Maybe It’s not the end of the line. It is the end of the Columbus Dispatch eight part series about Ohio’s big cities. I was awake when the paper came so went out in the dark to get the paper off the driveway and read it the old fashioned way again today.
Columbus
We can thanks Mayor “Jack” Sensenbrenner (1954 to 1968 I believe) for the Columbus we have today. I knew about Sensenbrenner’s plan and policy of annexation probably from reading earlier Columbus Dispatch articles… definitely from reading the Wikipedia version of Columbus Ohio.
I wonder what the Short North was like in 1954 to 1968, I am sure by ‘68 it may have been the “scary area” you hear about. Today that neighborhood is definitely a community asset.
The Columbus Dispatch article mentions the “win-win agreement of 1986 and how that affects the City of Columbus and the Central Ohio region. The “win-win agreement” described by:
Westerville School District
New Albany Plain Local School District
The final installment of the Columbus Dispatch series disappointed me on first reading it. Partly it was disappointment to read:
“The bright spot among Ohio’s biggest cities isn’t immune to problems and isn’t keeping up with its peers nationwide. “
Waaaaaaaaaaaaaaaah! I want a rosier picture.
Partly my disappointment with the Dispatch article was Sensenbrenner’s policies; “I already knew that Dispatch. Tell me something I did not know.”

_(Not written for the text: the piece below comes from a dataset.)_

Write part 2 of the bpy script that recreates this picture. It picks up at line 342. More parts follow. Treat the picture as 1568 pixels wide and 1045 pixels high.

Partly I was disappointed there was not some kind of statewide wrap up, solution for all seven big cities. I worry about the poor people in the Dayton area waiting for the Columbus Dispatch writer to solve Dayton’s problems. Or for the Columbus Dispatch reporters to persuade the Ohio legislature through this special report to solve Dayton’s problems. Discussion of the Columbus Dispatch’s Dayton Installment Tuesday:
Monday- hopeful “Solving Dayton’s problems: Whiners and wimps need not apply”
Tuesday - disappointed “Another ranty post from a typically happy camper: It’s education, Stoopid”
I was disappointed there was not more in this final installment about how Ohio’s big cities are in it together or aren’t in it together. All I read about how we in Columbus are affected by decline in the other six big Ohio cities is this quote from Bill LaFayette, vice president of economic analysis for
the Columbus Chamber of Commerce.
“LaFayette and other economists say part of the problem is that the economic struggles of other Ohio cities and the state hurt Columbus because they limit the market for products and services here.”
I’m sorry I don’t understand what that means… Columbusites would consume products from Cleveland, Dayton, Akron, Toledo, Cincinnati and Youngstown if they were producing them… Columbus transportation would be involved in moving products from Cleveland, Dayton, Akron, Toledo, Cincinnati and Youngstown to the rest of the world if those cities were producing more products?
I did not know how the increase in total city of Columbus population compared with an increase or lack of increase in the part of the city of Columbus which is in the Columbus school district as opposed to suburban school districts.
The Columbus Dispatch Series
There’s a second article in the Columbus Dispatch today: Poll: Some don’t link ‘burbs, city.
I believe the polls results went something like this…
“59% - go to “downtown” to eat out.
57% - for cultural activities
45% - shopping
44% - fireworks, festivals, parades
40% - sporting events
39% - concerts
38% - work
3% - other
2% - live there
10% - never go there”
Me? Cultural activities, fireworks, festivals and parades… I am surprised trying to remember the last time I went to a downtown Columbus restaurant… I live up near the north outer-belt, north of 270, south of Polaris.
The poll also asked the 401 Central Ohio residents polled whether they saw themselves moving downtown … between “not very likely” and not “not at all likely at all” were a combined 82%.
The third question in the poll was about living in the city of Columbus, not about living in downtown Columbus. It was about living in the city of Columbus. The polled residents seem to agree over all with Teri Lussier in Dayton.
The overall question of the poll was whether the success of the suburbs is linked to the city and not everyone polled is convinced. It seems although the experts interiewed see the connection not all of us do. Or not all of the sample who were polled did.
I was surprised there was not something in today’s paper supporting a light rail system… All week I kept thinking “that’s what this series is all about.” Trains.